### Data segment:
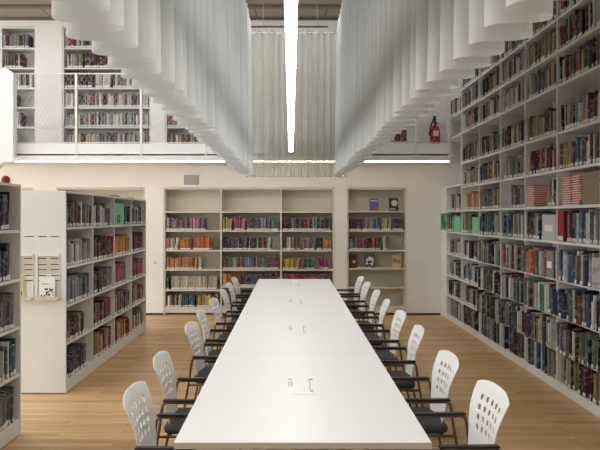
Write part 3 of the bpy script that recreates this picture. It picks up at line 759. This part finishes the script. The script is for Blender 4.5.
b0, b1, b2 = bC
rC = rowsC[0]
brow(b0, rC[1], pal('purple*2 pink*3 olive tan charcoal brown sky*2 slate magenta white'), 'second shelf down, back wall', 0, .75, seed=1)
brow(b0, rC[2], pal('pink white*2 tan'), 'third shelf down, back wall', 0, .26, seed=2)
brow(b0, rC[2], pal('orange*2 charcoal yellow brown'), 'third shelf down, back wall', .24, .5, seed=3)
brow(b0, rC[2], pal('orange'), 'third shelf down, back wall', .48, .88, seed=4, hr=(.22, .225), tr=(.02, .022))
brow(b0, rC[3], pal('orange*4 yellow*2 red*3 white'), 'fourth shelf down, back wall', 0, .58, seed=5, run=2)
brow(b0, rC[3], pal('grey white charcoal tan'), 'fourth shelf down, back wall', .57, .7, seed=6)
brow(b0, rC[4], pal('navy slate'), 'fifth shelf down, back wall', 0, .09, seed=7)
brow(b0, rC[4], pal('cream'), 'fifth shelf down, back wall', .09, .97, seed=8, hr=(.235, .24), tr=(.036, .04))
brow(b0, rC[5], pal('white charcoal cream red'), 'bottom shelf, back wall', .0, .3, seed=9)
brow(b0, rC[5], pal('teal*2 blue*3 sky'), 'bottom shelf, back wall', .3, .55, seed=10)
brow(b0, rC[5], pal('red yellow*2 slate cream*2 grey brown olive'), 'bottom shelf, back wall', .55, .98, seed=11)
brow(b1, rC[1], pal('cream*3 yellow tan'), 'second shelf down', 0, .2, seed=12)
brow(b1, rC[1], pal('pink*4 orange charcoal magenta'), 'second shelf down', .2, .42, seed=13)
brow(b1, rC[1], pal('slate olive charcoal teal*2 sky purple brown pink white'), 'second shelf down', .41, .99, seed=14)
brow(b1, rC[2], pal('maroon slate*3 navy*3 charcoal*3 white red blue grey purple orange'), 'third shelf down', 0, .9, seed=15)
brow(b1, rC[3], pal('red*2 orange green crimson blue sky*2 white green slate olive*2 tan white*2'), 'fourth shelf down', 0, .99, seed=16)
brow(b1, rowsC[1][4], pal('orange yellow'), 'fifth shelf down', 0, .2, seed=17)
brow(b1, rowsC[1][4], pal('teal charcoal maroon*2 grey brown slate purple'), 'fifth shelf down', .3, .98, seed=18)
brow(b1, rC[5], pal('teal brown slate maroon'), 'bottom shelf', 0, .98, seed=19)
brow(b2, rC[1], pal('charcoal*2 slate*2 grey maroon*2 white crimson brown navy*2 red'), 'second shelf down', 0, .98, seed=20)
brow(b2, rC[2], pal('maroon charcoal white yellow'), 'third shelf down', 0, .27, seed=21)
brow(b2, rC[2], pal('red'), 'third shelf down', .28, .39, seed=22, hr=(.22, .225))
brow(b2, rC[2], pal('orange slate*2 grey sky teal'), 'third shelf down', .42, .66, seed=23)
brow(b2, rC[2], pal('crimson navy maroon'), 'third shelf down', .66, .8, seed=24)
brow(b2, rC[2], pal('yellow yellow orange'), 'third shelf down', .79, 1, seed=25, hr=(.18, .185))
brow(b2, rC[3], pal('yellow*3 orange'), 'fourth shelf down', 0, .35, seed=26, hr=(.18, .185))
brow(b2, rC[3], pal('red'), 'fourth shelf down', .35, .42, seed=27, hr=(.18, .185))
brow(b2, rC[3], pal('teal*3 red green'), 'fourth shelf down', .42, .68, seed=28, hr=(.19, .2))
for b in brow(b2, rC[3], pal('magenta'), 'fourth shelf down', .74, .96, seed=29, hr=(.21, .215), tr=(.018, .02)): b['ang'] = .16; b['z'] += .004; b['s'] -= .006
brow(b2, rowsC[1][4], pal('crimson*3 magenta teal grey'), 'fifth shelf down', 0, .95, seed=30)
brow(b2, rC[5], pal('crimson slate tan grey'), 'bottom shelf', 0, .95, seed=31)
d0 = bD[0]; rD = rowD[0]
brow(d0, rD[1], pal('maroon purple*2 charcoal*2 wine'), 'second shelf down, narrow recessed bookcase', 0, .24, seed=32, hr=(.195, .2))
brow(d0, rD[1], pal('grey sky red navy slate tan*2 blue*2'), 'second shelf down, narrow recessed bookcase', .23, .57, seed=33)
brow(d0, rD[1], pal('orange cream*4 tan*2'), 'second shelf down, narrow recessed bookcase', .57, .77, seed=34)
brow(d0, rD[1], pal('charcoal*3 brown slate*2 purple'), 'second shelf down, narrow recessed bookcase', .76, 1, seed=35, hr=(.2, .205))
brow(d0, rD[2], pal('orange slate white purple charcoal sky brown red*2 maroon'), 'third shelf down, narrow recessed bookcase', 0, .6, seed=36)
brow(d0, rD[2], pal('black grey white'), 'third shelf down, narrow recessed bookcase', .6, .74, seed=37, hr=(.23, .235))
# face-out books
def faceout(x0, x1, y0, y1, base, extras, label, zsh):
    X0, X1 = px(x0, DB+.1), px(x1, DB+.1); w = X1-X0; h = (y1-y0)*(DB+.1)/F
    root = empty('display_book', ((X0+X1)/2, DB+.1, zsh)); tag(root, label, 'book', None)
    root.rotation_euler = (-.16, 0, 0)
    MB().box(-w/2, w/2, 0, .02, 0, h, base).build('cover', root)
    MB().box(-w/2+.004, w/2-.001, .003, .017, .002, h+.0015, 'pages').build('page_block', root)
    for nm, m in extras(w, h): m.build(nm, root)
    return root
M['cvblue'] = mat('cover slate blue', (92, 98, 150), .45, var=.25, scale=20); M['cvdark'] = mat('cover dark', (50, 54, 54), .45, var=.3, scale=25)
M['cvbrown'] = mat('cover brown', (96, 48, 40), .45, var=.3, scale=20); M['cvgrey'] = mat('cover grey', (104, 106, 112), .45, var=.4, scale=30); M['cvcream'] = mat('cover cream', (218, 190, 156), .45)
M['ink'] = mat('orange ink', (186, 92, 44), .5)
def disc(cx, cz, r_, m): return MB().lathe([(r_, 0), (r_, .002)], (cx, 0, cz), m, 20, 'y')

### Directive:
Omit the pictures and reproduce the listing exactly.

### Task result:
Write part 3 of the bpy script that recreates this picture. It picks up at line 759. This part finishes the script. The script is for Blender 4.5.
b0, b1, b2 = bC
rC = rowsC[0]
brow(b0, rC[1], pal('purple*2 pink*3 olive tan charcoal brown sky*2 slate magenta white'), 'second shelf down, back wall', 0, .75, seed=1)
brow(b0, rC[2], pal('pink white*2 tan'), 'third shelf down, back wall', 0, .26, seed=2)
brow(b0, rC[2], pal('orange*2 charcoal yellow brown'), 'third shelf down, back wall', .24, .5, seed=3)
brow(b0, rC[2], pal('orange'), 'third shelf down, back wall', .48, .88, seed=4, hr=(.22, .225), tr=(.02, .022))
brow(b0, rC[3], pal('orange*4 yellow*2 red*3 white'), 'fourth shelf down, back wall', 0, .58, seed=5, run=2)
brow(b0, rC[3], pal('grey white charcoal tan'), 'fourth shelf down, back wall', .57, .7, seed=6)
brow(b0, rC[4], pal('navy slate'), 'fifth shelf down, back wall', 0, .09, seed=7)
brow(b0, rC[4], pal('cream'), 'fifth shelf down, back wall', .09, .97, seed=8, hr=(.235, .24), tr=(.036, .04))
brow(b0, rC[5], pal('white charcoal cream red'), 'bottom shelf, back wall', .0, .3, seed=9)
brow(b0, rC[5], pal('teal*2 blue*3 sky'), 'bottom shelf, back wall', .3, .55, seed=10)
brow(b0, rC[5], pal('red yellow*2 slate cream*2 grey brown olive'), 'bottom shelf, back wall', .55, .98, seed=11)
brow(b1, rC[1], pal('cream*3 yellow tan'), 'second shelf down', 0, .2, seed=12)
brow(b1, rC[1], pal('pink*4 orange charcoal magenta'), 'second shelf down', .2, .42, seed=13)
brow(b1, rC[1], pal('slate olive charcoal teal*2 sky purple brown pink white'), 'second shelf down', .41, .99, seed=14)
brow(b1, rC[2], pal('maroon slate*3 navy*3 charcoal*3 white red blue grey purple orange'), 'third shelf down', 0, .9, seed=15)
brow(b1, rC[3], pal('red*2 orange green crimson blue sky*2 white green slate olive*2 tan white*2'), 'fourth shelf down', 0, .99, seed=16)
brow(b1, rowsC[1][4], pal('orange yellow'), 'fifth shelf down', 0, .2, seed=17)
brow(b1, rowsC[1][4], pal('teal charcoal maroon*2 grey brown slate purple'), 'fifth shelf down', .3, .98, seed=18)
brow(b1, rC[5], pal('teal brown slate maroon'), 'bottom shelf', 0, .98, seed=19)
brow(b2, rC[1], pal('charcoal*2 slate*2 grey maroon*2 white crimson brown navy*2 red'), 'second shelf down', 0, .98, seed=20)
brow(b2, rC[2], pal('maroon charcoal white yellow'), 'third shelf down', 0, .27, seed=21)
brow(b2, rC[2], pal('red'), 'third shelf down', .28, .39, seed=22, hr=(.22, .225))
brow(b2, rC[2], pal('orange slate*2 grey sky teal'), 'third shelf down', .42, .66, seed=23)
brow(b2, rC[2], pal('crimson navy maroon'), 'third shelf down', .66, .8, seed=24)
brow(b2, rC[2], pal('yellow yellow orange'), 'third shelf down', .79, 1, seed=25, hr=(.18, .185))
brow(b2, rC[3], pal('yellow*3 orange'), 'fourth shelf down', 0, .35, seed=26, hr=(.18, .185))
brow(b2, rC[3], pal('red'), 'fourth shelf down', .35, .42, seed=27, hr=(.18, .185))
brow(b2, rC[3], pal('teal*3 red green'), 'fourth shelf down', .42, .68, seed=28, hr=(.19, .2))
for b in brow(b2, rC[3], pal('magenta'), 'fourth shelf down', .74, .96, seed=29, hr=(.21, .215), tr=(.018, .02)): b['ang'] = .16; b['z'] += .004; b['s'] -= .006
brow(b2, rowsC[1][4], pal('crimson*3 magenta teal grey'), 'fifth shelf down', 0, .95, seed=30)
brow(b2, rC[5], pal('crimson slate tan grey'), 'bottom shelf', 0, .95, seed=31)
d0 = bD[0]; rD = rowD[0]
brow(d0, rD[1], pal('maroon purple*2 charcoal*2 wine'), 'second shelf down, narrow recessed bookcase', 0, .24, seed=32, hr=(.195, .2))
brow(d0, rD[1], pal('grey sky red navy slate tan*2 blue*2'), 'second shelf down, narrow recessed bookcase', .23, .57, seed=33)
brow(d0, rD[1], pal('orange cream*4 tan*2'), 'second shelf down, narrow recessed bookcase', .57, .77, seed=34)
brow(d0, rD[1], pal('charcoal*3 brown slate*2 purple'), 'second shelf down, narrow recessed bookcase', .76, 1, seed=35, hr=(.2, .205))
brow(d0, rD[2], pal('orange slate white purple charcoal sky brown red*2 maroon'), 'third shelf down, narrow recessed bookcase', 0, .6, seed=36)
brow(d0, rD[2], pal('black grey white'), 'third shelf down, narrow recessed bookcase', .6, .74, seed=37, hr=(.23, .235))
# face-out books
def faceout(x0, x1, y0, y1, base, extras, label, zsh):
    X0, X1 = px(x0, DB+.1), px(x1, DB+.1); w = X1-X0; h = (y1-y0)*(DB+.1)/F
    root = empty('display_book', ((X0+X1)/2, DB+.1, zsh)); tag(root, label, 'book', None)
    root.rotation_euler = (-.16, 0, 0)
    MB().box(-w/2, w/2, 0, .02, 0, h, base).build('cover', root)
    MB().box(-w/2+.004, w/2-.001, .003, .017, .002, h+.0015, 'pages').build('page_block', root)
    for nm, m in extras(w, h): m.build(nm, root)
    return root
M['cvblue'] = mat('cover slate blue', (92, 98, 150), .45, var=.25, scale=20); M['cvdark'] = mat('cover dark', (50, 54, 54), .45, var=.3, scale=25)
M['cvbrown'] = mat('cover brown', (96, 48, 40), .45, var=.3, scale=20); M['cvgrey'] = mat('cover grey', (104, 106, 112), .45, var=.4, scale=30); M['cvcream'] = mat('cover cream', (218, 190, 156), .45)
M['ink'] = mat('orange ink', (186, 92, 44), .5)
def disc(cx, cz, r_, m): return MB().lathe([(r_, 0), (r_, .002)], (cx, 0, cz), m, 20, 'y')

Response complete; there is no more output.